* Task to carry out
Can the data below be set down again exactly, line for line?

* Source excerpt
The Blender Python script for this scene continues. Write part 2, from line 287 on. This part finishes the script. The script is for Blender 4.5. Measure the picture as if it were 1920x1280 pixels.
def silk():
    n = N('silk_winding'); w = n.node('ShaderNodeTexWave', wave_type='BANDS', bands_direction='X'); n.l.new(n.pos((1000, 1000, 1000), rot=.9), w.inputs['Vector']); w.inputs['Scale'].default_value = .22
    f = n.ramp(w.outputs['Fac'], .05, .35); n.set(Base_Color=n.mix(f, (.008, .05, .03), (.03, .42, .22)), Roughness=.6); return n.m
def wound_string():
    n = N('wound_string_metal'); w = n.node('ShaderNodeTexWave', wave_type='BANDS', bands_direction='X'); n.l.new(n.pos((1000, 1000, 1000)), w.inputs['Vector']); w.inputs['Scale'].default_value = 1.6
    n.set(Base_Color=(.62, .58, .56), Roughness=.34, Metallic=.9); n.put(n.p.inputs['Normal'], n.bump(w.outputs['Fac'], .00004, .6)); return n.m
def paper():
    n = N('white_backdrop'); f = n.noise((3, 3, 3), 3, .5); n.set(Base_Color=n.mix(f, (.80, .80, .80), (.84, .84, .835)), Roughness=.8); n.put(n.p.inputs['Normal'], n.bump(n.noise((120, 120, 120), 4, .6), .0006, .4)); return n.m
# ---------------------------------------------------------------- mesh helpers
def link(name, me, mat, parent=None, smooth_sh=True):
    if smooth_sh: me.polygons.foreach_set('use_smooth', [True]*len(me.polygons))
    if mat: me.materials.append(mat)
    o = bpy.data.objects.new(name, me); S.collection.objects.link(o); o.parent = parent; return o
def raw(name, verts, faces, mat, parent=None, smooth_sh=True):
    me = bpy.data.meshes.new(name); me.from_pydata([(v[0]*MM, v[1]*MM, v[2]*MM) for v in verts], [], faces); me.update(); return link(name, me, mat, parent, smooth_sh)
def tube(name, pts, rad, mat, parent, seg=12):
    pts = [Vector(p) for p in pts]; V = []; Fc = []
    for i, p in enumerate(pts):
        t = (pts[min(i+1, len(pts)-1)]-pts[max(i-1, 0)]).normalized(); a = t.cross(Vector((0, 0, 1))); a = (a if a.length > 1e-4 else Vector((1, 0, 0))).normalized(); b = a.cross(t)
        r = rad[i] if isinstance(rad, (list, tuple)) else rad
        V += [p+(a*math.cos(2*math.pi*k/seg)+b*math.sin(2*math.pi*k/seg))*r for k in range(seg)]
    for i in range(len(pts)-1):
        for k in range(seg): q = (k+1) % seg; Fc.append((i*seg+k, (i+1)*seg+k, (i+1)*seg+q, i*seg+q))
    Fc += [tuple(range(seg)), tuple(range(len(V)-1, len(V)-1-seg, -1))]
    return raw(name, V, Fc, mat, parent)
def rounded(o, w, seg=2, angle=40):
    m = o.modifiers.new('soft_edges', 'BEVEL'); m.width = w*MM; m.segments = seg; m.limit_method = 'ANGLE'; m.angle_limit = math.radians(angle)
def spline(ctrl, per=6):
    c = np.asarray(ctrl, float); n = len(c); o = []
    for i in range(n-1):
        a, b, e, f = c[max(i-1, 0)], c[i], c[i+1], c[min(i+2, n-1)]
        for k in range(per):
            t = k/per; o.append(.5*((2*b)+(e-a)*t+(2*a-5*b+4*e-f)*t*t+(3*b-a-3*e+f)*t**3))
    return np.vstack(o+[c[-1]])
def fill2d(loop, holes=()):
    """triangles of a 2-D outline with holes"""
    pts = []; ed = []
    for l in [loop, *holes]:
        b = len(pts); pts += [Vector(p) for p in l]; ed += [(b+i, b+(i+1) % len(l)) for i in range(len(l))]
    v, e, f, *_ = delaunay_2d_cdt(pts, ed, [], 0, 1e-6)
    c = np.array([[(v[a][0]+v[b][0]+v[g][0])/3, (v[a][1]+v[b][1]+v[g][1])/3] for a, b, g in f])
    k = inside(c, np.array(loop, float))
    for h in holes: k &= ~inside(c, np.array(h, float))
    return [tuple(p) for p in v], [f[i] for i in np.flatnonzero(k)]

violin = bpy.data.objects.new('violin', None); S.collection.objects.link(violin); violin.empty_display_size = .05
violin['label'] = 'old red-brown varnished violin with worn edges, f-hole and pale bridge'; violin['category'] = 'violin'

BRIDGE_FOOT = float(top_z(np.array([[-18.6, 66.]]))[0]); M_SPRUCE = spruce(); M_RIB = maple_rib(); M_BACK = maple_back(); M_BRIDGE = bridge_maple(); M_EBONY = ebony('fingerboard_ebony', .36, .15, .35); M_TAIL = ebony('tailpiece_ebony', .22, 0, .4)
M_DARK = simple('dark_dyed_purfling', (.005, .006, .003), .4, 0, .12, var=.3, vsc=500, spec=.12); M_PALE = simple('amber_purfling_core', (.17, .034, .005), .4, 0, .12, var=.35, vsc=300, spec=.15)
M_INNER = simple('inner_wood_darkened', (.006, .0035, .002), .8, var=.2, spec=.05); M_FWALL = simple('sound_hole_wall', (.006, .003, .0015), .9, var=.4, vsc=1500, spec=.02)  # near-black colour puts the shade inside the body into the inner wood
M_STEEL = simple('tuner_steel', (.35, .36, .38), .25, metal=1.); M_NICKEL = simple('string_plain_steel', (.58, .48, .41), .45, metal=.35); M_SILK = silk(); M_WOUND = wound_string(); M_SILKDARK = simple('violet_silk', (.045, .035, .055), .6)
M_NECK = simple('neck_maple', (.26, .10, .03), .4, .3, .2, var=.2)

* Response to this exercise
The Blender Python script for this scene continues. Write part 2, from line 287 on. This part finishes the script. The script is for Blender 4.5. Measure the picture as if it were 1920x1280 pixels.
def silk():
    n = N('silk_winding'); w = n.node('ShaderNodeTexWave', wave_type='BANDS', bands_direction='X'); n.l.new(n.pos((1000, 1000, 1000), rot=.9), w.inputs['Vector']); w.inputs['Scale'].default_value = .22
    f = n.ramp(w.outputs['Fac'], .05, .35); n.set(Base_Color=n.mix(f, (.008, .05, .03), (.03, .42, .22)), Roughness=.6); return n.m
def wound_string():
    n = N('wound_string_metal'); w = n.node('ShaderNodeTexWave', wave_type='BANDS', bands_direction='X'); n.l.new(n.pos((1000, 1000, 1000)), w.inputs['Vector']); w.inputs['Scale'].default_value = 1.6
    n.set(Base_Color=(.62, .58, .56), Roughness=.34, Metallic=.9); n.put(n.p.inputs['Normal'], n.bump(w.outputs['Fac'], .00004, .6)); return n.m
def paper():
    n = N('white_backdrop'); f = n.noise((3, 3, 3), 3, .5); n.set(Base_Color=n.mix(f, (.80, .80, .80), (.84, .84, .835)), Roughness=.8); n.put(n.p.inputs['Normal'], n.bump(n.noise((120, 120, 120), 4, .6), .0006, .4)); return n.m
# ---------------------------------------------------------------- mesh helpers
def link(name, me, mat, parent=None, smooth_sh=True):
    if smooth_sh: me.polygons.foreach_set('use_smooth', [True]*len(me.polygons))
    if mat: me.materials.append(mat)
    o = bpy.data.objects.new(name, me); S.collection.objects.link(o); o.parent = parent; return o
def raw(name, verts, faces, mat, parent=None, smooth_sh=True):
    me = bpy.data.meshes.new(name); me.from_pydata([(v[0]*MM, v[1]*MM, v[2]*MM) for v in verts], [], faces); me.update(); return link(name, me, mat, parent, smooth_sh)
def tube(name, pts, rad, mat, parent, seg=12):
    pts = [Vector(p) for p in pts]; V = []; Fc = []
    for i, p in enumerate(pts):
        t = (pts[min(i+1, len(pts)-1)]-pts[max(i-1, 0)]).normalized(); a = t.cross(Vector((0, 0, 1))); a = (a if a.length > 1e-4 else Vector((1, 0, 0))).normalized(); b = a.cross(t)
        r = rad[i] if isinstance(rad, (list, tuple)) else rad
        V += [p+(a*math.cos(2*math.pi*k/seg)+b*math.sin(2*math.pi*k/seg))*r for k in range(seg)]
    for i in range(len(pts)-1):
        for k in range(seg): q = (k+1) % seg; Fc.append((i*seg+k, (i+1)*seg+k, (i+1)*seg+q, i*seg+q))
    Fc += [tuple(range(seg)), tuple(range(len(V)-1, len(V)-1-seg, -1))]
    return raw(name, V, Fc, mat, parent)
def rounded(o, w, seg=2, angle=40):
    m = o.modifiers.new('soft_edges', 'BEVEL'); m.width = w*MM; m.segments = seg; m.limit_method = 'ANGLE'; m.angle_limit = math.radians(angle)
def spline(ctrl, per=6):
    c = np.asarray(ctrl, float); n = len(c); o = []
    for i in range(n-1):
        a, b, e, f = c[max(i-1, 0)], c[i], c[i+1], c[min(i+2, n-1)]
        for k in range(per):
            t = k/per; o.append(.5*((2*b)+(e-a)*t+(2*a-5*b+4*e-f)*t*t+(3*b-a-3*e+f)*t**3))
    return np.vstack(o+[c[-1]])
def fill2d(loop, holes=()):
    """triangles of a 2-D outline with holes"""
    pts = []; ed = []
    for l in [loop, *holes]:
        b = len(pts); pts += [Vector(p) for p in l]; ed += [(b+i, b+(i+1) % len(l)) for i in range(len(l))]
    v, e, f, *_ = delaunay_2d_cdt(pts, ed, [], 0, 1e-6)
    c = np.array([[(v[a][0]+v[b][0]+v[g][0])/3, (v[a][1]+v[b][1]+v[g][1])/3] for a, b, g in f])
    k = inside(c, np.array(loop, float))
    for h in holes: k &= ~inside(c, np.array(h, float))
    return [tuple(p) for p in v], [f[i] for i in np.flatnonzero(k)]

violin = bpy.data.objects.new('violin', None); S.collection.objects.link(violin); violin.empty_display_size = .05
violin['label'] = 'old red-brown varnished violin with worn edges, f-hole and pale bridge'; violin['category'] = 'violin'

BRIDGE_FOOT = float(top_z(np.array([[-18.6, 66.]]))[0]); M_SPRUCE = spruce(); M_RIB = maple_rib(); M_BACK = maple_back(); M_BRIDGE = bridge_maple(); M_EBONY = ebony('fingerboard_ebony', .36, .15, .35); M_TAIL = ebony('tailpiece_ebony', .22, 0, .4)
M_DARK = simple('dark_dyed_purfling', (.005, .006, .003), .4, 0, .12, var=.3, vsc=500, spec=.12); M_PALE = simple('amber_purfling_core', (.17, .034, .005), .4, 0, .12, var=.35, vsc=300, spec=.15)
M_INNER = simple('inner_wood_darkened', (.006, .0035, .002), .8, var=.2, spec=.05); M_FWALL = simple('sound_hole_wall', (.006, .003, .0015), .9, var=.4, vsc=1500, spec=.02)  # near-black colour puts the shade inside the body into the inner wood
M_STEEL = simple('tuner_steel', (.35, .36, .38), .25, metal=1.); M_NICKEL = simple('string_plain_steel', (.58, .48, .41), .45, metal=.35); M_SILK = silk(); M_WOUND = wound_string(); M_SILKDARK = simple('violet_silk', (.045, .035, .055), .6)
M_NECK = simple('neck_maple', (.26, .10, .03), .4, .3, .2, var=.2)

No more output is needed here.